Can a finite series like this be evaluated?

Hertz

I came across this series by recognizing a pattern while trying to evaluate an integral. I was wondering if the series could be solved in a generalized form where n can vary, and if so, can the limit then be taken as n approaches infinity?

You can't take the infinite series without first solving the finite series because of the (n - k)!
:S!

[itex]\Sigma^{n}_{k = 0}((\frac{n!}{(n - k)!})x ln^{n - k}(x))[/itex]

chiro

Hey Hertz.

One thing you should do if you want at least see if you can calculate the limit as n goes to infinity is to check for convergence. If the series doesn't converge then you have your answer for the infinite case.

Are you aware of the convergence tests used for power series?

Hertz

Yes, the infinite series diverges for all x and for all n. I believe it's because of the (n - k)!. Obviously, (n - k)! can't be evaluated unless k is less than n, so we can't let k approach infinity; k must have an upper bound of n.

The only way I can see to evaluate this series is to solve the finite series with n as the upper limit and THEN take the limit as n approaches infinity.

chiro

Ok no worries.

As for the simplifying it, why not try putting the equation into the (a + b)^n form since you have a binomial coeffecient and you can take the x outside of the sigma since the dummy variable is not used: (hint: try x(1 + a)^n for a relevant a term).

Hertz

Hmm.. All I can seem to do is get it to this:

[itex]x\Sigma^{n}_{k = 0}((\frac{n!}{(n - k)!})(\frac{ln^n(x)}{ln^k(x)}))[/itex]

chiro

Let a = ln(x). Is there a relationship between your summation and x(1 + a)^n? (Have you ever come across the binomial theorem? http://en.wikipedia.org/wiki/Binomial_theorem)

Hertz

Ah! The binomial theorem is actually the next section I need to read about in my calc 2 book. I'll go ahead and do that before I revisit this thread :) Thanks for the help

Hertz

Ok, so here's what I have so far:

[itex]x\Sigma^{n}_{k = 0}(k!(^{n}_{k})(\frac{a^n}{a^k}))[/itex]

[itex]\frac{n!}{(n - k)!} = k!(^{n}_{k})[/itex]

As you may have guessed, I don't have much experience with binomial coefficients, but I'll continue to play around with this anyways and see if I can work it into something I know how to evaluate. You were hinting that I should try to reform it into (1 + x)^n?

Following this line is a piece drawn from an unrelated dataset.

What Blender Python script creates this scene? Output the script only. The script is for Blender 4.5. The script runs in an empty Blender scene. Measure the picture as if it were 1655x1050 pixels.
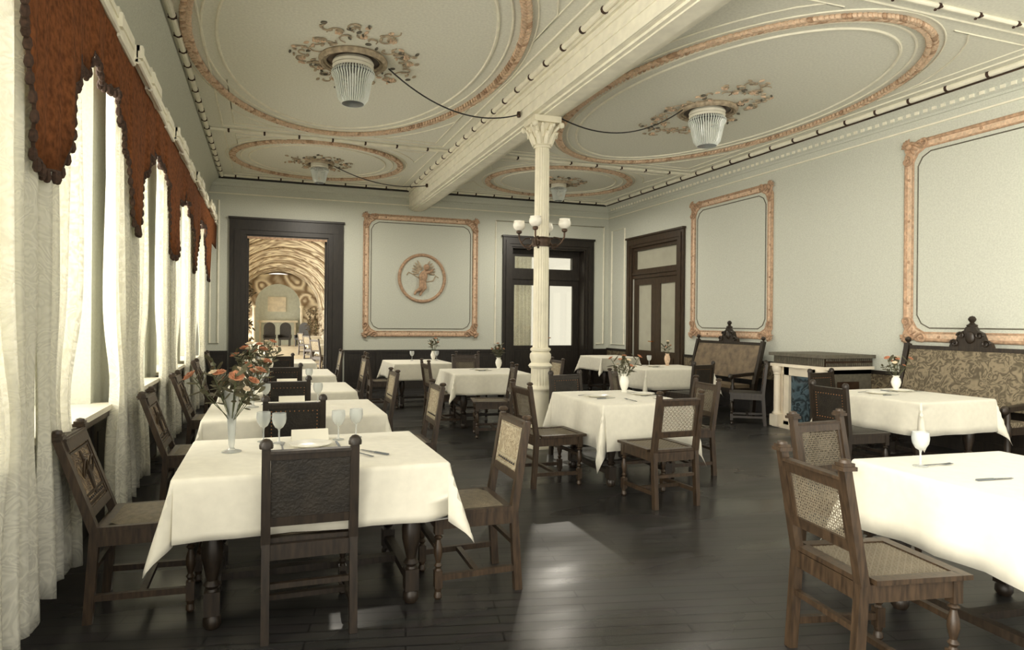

I'll look into that but I don't see how I would do that quite yet with those different powers of a and the k! in there.

[Edit]
One other question:

I have the series in the form:
[itex]x\Sigma^{n}_{k = 0}((^{n}_{k})(\frac{(k!a^n)^{1/k}}{a})^k)[/itex]

Can I convert it to this even though the second factor has n's and k's in it?
[itex]x((\frac{(k!a^n)^{1/k}}{a})^k) + 1)^n[/itex]

chiro

Take a look at the wiki page I posted earlier: Look at this part - http://en.wikipedia.org/wiki/Binomia...of_the_theorem and look at the second expansion. Let the x part on this page = 1 and the y part = a and compare the summation you have with the summation on the wiki page.

haruspex

I get the asymptotic form x²n! - x lnⁿ⁺¹(x)/(n+1) + smaller terms. There cannot be a closed form since it involves the truncated expansion of exp(a).

Hertz

Doing what you said I have this:

[itex]\Sigma^{n}_{k = 0}k!(^{n}_{k})y^{n - k}[/itex]

The only problem is I have a k! instead of an [itex]x^k[/itex].

chiro

Sorry! Yeah you can't put it in the binomial (I forgot about the extra k!) so yeah sorry :(

You'll have to do what haruspex said.

Hertz

Shoot! :S! Hmm, he didn't really say much though. Just partially said what he got. I would be happy to know where it came from though :)

A bit of good news at least, after changing the series to binomial form it will now converge for all x and n. However, it's not useful unless I can actually take the limit as n goes to infinity so hopefully another opportunity to get that sigma out of there will come soon :S

haruspex

True.
- take the x and n! outside the sum
- switch k to n-k everywhere
- if a = ln(x), what we have left in the sum is the truncated expansion of e^a. So it evaluates to e^a - Ʃ(a^k/k!), summing for k > n. I took the leading term of that sum and threw away the rest as being smaller order.
e^a = x, so we end up with x²n! as the dominant term.

romsofia

It might be easier if you posted the integral you're having trouble evaluating, as this could be the wrong approach.

Hertz

How come I can switch k to n - k? Doesn't that change the meaning of the expression?

Ideally I'd like to be able to integrate [itex]x^nln^n(x)[/itex] but for now I'm just trying to integrate [itex]ln^n(x)[/itex]

e-
With respect to x obviously